(Pix Wikimedia)
The events of 11 September in New York, Washington, D.C., and over the skies of Western Pennsylvania caused tremendous personal suffering. The loss of life reverberated out from the crash sites themselves to envelop family, friends and communities. It is this loss, and its effects, that ought to be at the center of the commemorations of the day. That memory, and that pain, will mellow with time, though its significance will remain undiminished. But those were not the only lives lost. Equally important, and also worth commemorating today, are the lives lost from this day forward, as the United States sought to protect its honor, its interests, and dignity of the lives initially lost. That has been an equally painful series of events for individuals, families and communities that will be affected for generations. I lack the power of eulogy for a tragedy so great and so long lasting. I can grant no peace to those who have died and those who remain, nor power to bless and heal. But I like others do what we can by marking the day as a public sign of inward solidarity, by contemplating its significance, and by considering the relationship of this tragedy to us all.

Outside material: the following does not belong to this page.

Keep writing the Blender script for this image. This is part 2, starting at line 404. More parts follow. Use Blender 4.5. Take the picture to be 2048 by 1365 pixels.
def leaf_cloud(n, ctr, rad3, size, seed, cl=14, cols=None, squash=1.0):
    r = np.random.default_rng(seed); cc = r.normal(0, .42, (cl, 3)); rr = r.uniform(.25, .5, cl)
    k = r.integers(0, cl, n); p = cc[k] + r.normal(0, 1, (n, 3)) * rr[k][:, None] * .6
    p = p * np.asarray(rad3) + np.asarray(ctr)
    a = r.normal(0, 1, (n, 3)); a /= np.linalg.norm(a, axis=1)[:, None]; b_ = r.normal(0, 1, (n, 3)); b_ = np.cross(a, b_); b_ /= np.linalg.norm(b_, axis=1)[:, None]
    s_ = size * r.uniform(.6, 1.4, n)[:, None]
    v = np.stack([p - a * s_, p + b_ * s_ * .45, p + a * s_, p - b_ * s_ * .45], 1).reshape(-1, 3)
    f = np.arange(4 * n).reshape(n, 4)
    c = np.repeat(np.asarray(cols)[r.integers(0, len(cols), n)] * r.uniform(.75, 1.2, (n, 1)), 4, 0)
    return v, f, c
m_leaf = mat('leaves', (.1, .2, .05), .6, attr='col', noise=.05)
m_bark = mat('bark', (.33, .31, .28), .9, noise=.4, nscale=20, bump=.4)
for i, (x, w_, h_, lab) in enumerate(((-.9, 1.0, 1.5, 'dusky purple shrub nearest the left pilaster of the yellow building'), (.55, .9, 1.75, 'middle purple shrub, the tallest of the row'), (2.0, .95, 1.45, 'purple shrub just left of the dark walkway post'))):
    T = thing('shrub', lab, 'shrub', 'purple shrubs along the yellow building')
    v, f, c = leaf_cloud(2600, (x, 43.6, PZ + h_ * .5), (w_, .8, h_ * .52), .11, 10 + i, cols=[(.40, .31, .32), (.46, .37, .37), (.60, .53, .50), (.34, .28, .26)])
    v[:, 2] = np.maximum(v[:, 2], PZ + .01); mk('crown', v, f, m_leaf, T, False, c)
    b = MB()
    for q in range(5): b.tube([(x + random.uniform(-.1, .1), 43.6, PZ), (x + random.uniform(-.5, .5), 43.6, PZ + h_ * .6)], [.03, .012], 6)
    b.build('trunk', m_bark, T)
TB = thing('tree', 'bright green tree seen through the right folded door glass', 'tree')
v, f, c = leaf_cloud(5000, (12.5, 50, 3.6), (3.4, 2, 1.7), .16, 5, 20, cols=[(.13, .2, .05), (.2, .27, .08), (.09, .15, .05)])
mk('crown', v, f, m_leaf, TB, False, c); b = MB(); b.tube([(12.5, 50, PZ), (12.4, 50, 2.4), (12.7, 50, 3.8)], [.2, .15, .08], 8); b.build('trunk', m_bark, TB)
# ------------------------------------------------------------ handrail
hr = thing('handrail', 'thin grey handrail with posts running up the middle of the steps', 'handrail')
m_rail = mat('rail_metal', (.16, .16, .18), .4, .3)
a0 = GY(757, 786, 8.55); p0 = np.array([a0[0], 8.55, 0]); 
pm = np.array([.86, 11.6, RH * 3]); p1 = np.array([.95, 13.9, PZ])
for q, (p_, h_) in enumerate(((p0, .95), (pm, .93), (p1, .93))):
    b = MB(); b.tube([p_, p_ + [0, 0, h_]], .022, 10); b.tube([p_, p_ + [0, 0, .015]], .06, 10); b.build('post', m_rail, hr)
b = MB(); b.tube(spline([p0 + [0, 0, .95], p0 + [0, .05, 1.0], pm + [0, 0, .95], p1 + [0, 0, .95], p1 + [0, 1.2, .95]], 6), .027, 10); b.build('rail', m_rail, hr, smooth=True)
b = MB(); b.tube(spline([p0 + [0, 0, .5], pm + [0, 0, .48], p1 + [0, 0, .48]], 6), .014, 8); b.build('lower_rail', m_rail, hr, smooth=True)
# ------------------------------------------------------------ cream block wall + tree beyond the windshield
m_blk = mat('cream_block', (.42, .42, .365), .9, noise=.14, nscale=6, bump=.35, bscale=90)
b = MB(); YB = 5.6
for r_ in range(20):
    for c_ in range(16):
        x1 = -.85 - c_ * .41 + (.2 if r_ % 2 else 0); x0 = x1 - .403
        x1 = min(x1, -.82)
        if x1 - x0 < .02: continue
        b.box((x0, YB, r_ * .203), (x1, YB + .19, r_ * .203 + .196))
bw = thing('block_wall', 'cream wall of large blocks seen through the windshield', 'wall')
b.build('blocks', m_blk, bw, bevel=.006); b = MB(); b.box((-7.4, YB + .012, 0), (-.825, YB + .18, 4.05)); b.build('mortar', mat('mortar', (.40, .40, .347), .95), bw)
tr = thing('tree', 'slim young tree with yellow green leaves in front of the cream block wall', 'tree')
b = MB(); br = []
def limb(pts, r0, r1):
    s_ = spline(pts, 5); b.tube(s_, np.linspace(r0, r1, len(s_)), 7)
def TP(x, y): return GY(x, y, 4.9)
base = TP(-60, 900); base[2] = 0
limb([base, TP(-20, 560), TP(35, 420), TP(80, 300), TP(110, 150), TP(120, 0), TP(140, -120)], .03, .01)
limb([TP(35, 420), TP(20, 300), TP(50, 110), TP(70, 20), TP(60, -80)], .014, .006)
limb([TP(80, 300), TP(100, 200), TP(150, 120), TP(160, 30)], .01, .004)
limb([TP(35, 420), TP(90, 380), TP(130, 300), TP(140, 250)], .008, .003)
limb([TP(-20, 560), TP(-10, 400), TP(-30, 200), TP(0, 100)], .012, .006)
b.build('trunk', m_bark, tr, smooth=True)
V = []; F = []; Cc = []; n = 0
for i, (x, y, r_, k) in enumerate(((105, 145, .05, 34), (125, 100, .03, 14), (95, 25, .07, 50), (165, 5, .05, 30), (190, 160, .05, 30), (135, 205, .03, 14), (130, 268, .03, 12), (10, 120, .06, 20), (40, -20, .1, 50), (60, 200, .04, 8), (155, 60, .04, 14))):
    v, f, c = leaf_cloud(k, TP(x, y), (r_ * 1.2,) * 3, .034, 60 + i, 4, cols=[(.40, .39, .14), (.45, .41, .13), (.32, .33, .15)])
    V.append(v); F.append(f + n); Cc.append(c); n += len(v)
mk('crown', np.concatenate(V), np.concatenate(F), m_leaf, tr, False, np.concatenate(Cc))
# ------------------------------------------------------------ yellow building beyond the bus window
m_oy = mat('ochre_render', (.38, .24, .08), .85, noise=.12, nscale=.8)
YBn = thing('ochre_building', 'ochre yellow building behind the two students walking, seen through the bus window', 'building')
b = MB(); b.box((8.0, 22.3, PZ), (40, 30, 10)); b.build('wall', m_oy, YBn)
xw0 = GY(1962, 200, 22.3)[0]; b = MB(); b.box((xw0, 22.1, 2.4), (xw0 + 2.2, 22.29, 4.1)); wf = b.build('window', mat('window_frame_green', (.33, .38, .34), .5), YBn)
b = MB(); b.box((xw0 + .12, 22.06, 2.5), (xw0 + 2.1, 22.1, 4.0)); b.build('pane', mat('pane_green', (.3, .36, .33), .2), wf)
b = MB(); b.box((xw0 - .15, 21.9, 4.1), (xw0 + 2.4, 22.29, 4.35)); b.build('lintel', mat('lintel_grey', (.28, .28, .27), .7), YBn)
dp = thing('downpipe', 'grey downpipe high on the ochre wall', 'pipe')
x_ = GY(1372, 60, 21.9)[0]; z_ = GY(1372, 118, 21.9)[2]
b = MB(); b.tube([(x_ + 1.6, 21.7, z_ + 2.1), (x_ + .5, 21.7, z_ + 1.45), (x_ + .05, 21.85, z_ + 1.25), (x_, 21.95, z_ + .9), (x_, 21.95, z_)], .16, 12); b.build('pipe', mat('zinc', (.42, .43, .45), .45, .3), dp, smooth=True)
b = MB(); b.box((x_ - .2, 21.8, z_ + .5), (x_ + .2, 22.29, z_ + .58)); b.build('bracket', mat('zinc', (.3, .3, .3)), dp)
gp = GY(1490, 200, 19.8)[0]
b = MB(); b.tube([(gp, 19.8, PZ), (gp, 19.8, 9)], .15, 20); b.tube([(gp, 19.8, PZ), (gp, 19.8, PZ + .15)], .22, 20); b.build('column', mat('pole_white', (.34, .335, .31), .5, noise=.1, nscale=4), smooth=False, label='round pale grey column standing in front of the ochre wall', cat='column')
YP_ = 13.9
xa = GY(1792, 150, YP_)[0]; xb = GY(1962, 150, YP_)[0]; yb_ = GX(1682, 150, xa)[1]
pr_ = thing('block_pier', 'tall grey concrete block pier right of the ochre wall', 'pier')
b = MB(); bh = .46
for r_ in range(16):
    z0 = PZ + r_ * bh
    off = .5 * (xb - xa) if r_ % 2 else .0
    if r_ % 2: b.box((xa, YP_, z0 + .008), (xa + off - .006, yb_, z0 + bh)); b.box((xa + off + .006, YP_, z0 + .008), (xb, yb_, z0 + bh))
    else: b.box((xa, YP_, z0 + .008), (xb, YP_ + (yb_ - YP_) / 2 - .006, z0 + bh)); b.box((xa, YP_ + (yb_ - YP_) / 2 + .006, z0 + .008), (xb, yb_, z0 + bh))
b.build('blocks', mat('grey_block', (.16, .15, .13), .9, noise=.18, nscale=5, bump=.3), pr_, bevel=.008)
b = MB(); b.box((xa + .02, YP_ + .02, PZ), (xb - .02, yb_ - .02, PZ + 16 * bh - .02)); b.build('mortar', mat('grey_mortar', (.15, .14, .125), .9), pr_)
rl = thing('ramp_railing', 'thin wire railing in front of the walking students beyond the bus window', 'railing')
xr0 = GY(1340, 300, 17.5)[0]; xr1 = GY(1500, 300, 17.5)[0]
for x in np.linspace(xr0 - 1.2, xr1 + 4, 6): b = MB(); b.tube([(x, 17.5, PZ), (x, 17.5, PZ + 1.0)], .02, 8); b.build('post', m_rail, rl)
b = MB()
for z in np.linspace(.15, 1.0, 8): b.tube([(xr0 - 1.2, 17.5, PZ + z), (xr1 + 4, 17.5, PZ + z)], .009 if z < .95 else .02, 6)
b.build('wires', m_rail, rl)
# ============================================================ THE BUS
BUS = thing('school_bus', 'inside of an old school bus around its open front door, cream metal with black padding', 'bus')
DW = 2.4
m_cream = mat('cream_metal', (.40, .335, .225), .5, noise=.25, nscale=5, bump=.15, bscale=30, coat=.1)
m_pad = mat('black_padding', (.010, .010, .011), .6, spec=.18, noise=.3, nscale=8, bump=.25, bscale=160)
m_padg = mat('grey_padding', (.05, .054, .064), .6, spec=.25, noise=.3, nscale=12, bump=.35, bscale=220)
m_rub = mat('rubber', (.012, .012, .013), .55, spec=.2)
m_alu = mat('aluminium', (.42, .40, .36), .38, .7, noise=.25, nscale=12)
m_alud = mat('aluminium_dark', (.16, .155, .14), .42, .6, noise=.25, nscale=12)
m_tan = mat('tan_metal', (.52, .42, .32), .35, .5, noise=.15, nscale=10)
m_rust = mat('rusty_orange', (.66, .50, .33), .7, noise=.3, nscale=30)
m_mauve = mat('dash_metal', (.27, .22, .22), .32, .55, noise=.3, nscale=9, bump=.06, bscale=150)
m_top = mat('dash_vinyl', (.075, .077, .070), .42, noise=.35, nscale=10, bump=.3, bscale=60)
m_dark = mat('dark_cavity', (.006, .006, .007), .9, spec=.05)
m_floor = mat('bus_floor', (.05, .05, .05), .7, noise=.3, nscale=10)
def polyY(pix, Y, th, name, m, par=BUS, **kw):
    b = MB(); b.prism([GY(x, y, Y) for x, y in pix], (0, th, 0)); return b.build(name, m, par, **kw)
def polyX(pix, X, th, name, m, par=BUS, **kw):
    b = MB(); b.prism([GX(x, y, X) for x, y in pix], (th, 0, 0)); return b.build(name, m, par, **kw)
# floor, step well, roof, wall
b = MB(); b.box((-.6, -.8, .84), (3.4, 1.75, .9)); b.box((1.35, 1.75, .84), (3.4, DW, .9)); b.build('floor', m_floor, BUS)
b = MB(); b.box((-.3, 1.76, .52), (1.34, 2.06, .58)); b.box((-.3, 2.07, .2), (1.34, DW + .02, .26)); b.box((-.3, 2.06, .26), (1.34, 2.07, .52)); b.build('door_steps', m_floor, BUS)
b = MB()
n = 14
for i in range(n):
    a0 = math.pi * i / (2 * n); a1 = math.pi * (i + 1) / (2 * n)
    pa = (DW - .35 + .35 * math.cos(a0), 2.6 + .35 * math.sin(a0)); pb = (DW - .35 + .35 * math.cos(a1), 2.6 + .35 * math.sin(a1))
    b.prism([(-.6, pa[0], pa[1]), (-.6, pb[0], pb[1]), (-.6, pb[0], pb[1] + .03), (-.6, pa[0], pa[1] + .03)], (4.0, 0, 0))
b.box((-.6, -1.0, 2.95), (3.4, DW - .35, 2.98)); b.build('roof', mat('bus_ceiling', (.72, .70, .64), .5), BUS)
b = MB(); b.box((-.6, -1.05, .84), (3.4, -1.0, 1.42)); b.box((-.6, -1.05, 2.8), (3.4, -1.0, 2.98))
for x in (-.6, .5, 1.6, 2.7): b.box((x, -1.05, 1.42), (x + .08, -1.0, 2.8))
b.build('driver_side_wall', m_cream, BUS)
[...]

11 September commemorates something else as well.
11 September shares something in common with 28 June 1914, the day that the Archduke Franz Ferdinand of Austria, heir presumptive to the Austro-Hungarian throne, and his wife Sophie, Duchess of Hohenberg, were assassinated in Sarajevo. Both spoke in the symbols of the times--in the early 20th century to the murder of the incarnation of an empire; in the 21st century to the murder of a mass of individuals who themselves incarnated the thing that their murderers hated most--the globalized world of law and politics and economics that marked the successful culmination of the hopes and plans of the Allies after 1945 (as bumpy and chaotic as that alliance might have been). The dates themselves, then, also might be understood to commemorate the end of eras. 28 June 1914 marked the beginning of the end of Europe as it had been understood for at least half a millennium.
From the long view, what was assassinated was the traditional notion of Europe itself (though this was to be a long painful death spanning most of the first half of the century. 11 September may eventually be understood as marking the end of the era that had its birth on the ashes of traditional empire in Europe and Asia in 1945. Just as 28 June 1914 might be understood to be bookended by May 1945, so 11 September 2001 might be understood to be bookended by the financial crisis of 2007-008. If that is indeed the case, then what we commemorate, and what we mourn, are not just the many thousands of lives lost and terribly affected, but also ends and beginnings. In this sense we also mourn ourselves and our passage to something that may be quite distinct. We, like all of the living, have little recourse but to move on and make the best of the trajectories over which few of us have any control.
Has the political-military tragedy of 11 September, together with the economic tragedy of 2007-2008, marked the end of the golden era of post WWII globalized multilateralism? The signs are not clear, though they are many (e.g., Thoughts
on John Bolton: Address to the Federalist Society, Washington, D.C. on
US policy toward the International Criminal Court). This is a time of insecurity, of dynamic transformation, of revaluation of values, of the making and remaking of friendships, principles and institutions. What will emerge in its place remains to be seen. And few of us will have a hand in its making. It s thus valuable, at this moment and in this time, to pause, if only for a minute, to take in the fullness, not just of the murders, deaths and destruction of so many lives and relationships, but also of the societies in which such lives are lived. More than that, it is also a time to reassure the living, that all that loss, and all this transformation, will not have to be endured in vain. It is to the last that, hoping to commemorate the day in a lasting way, that the living ought to dedicate themselves, so that we might permit ourselves the conceit that by those actions we bring a measure of peace to those who have gone before us.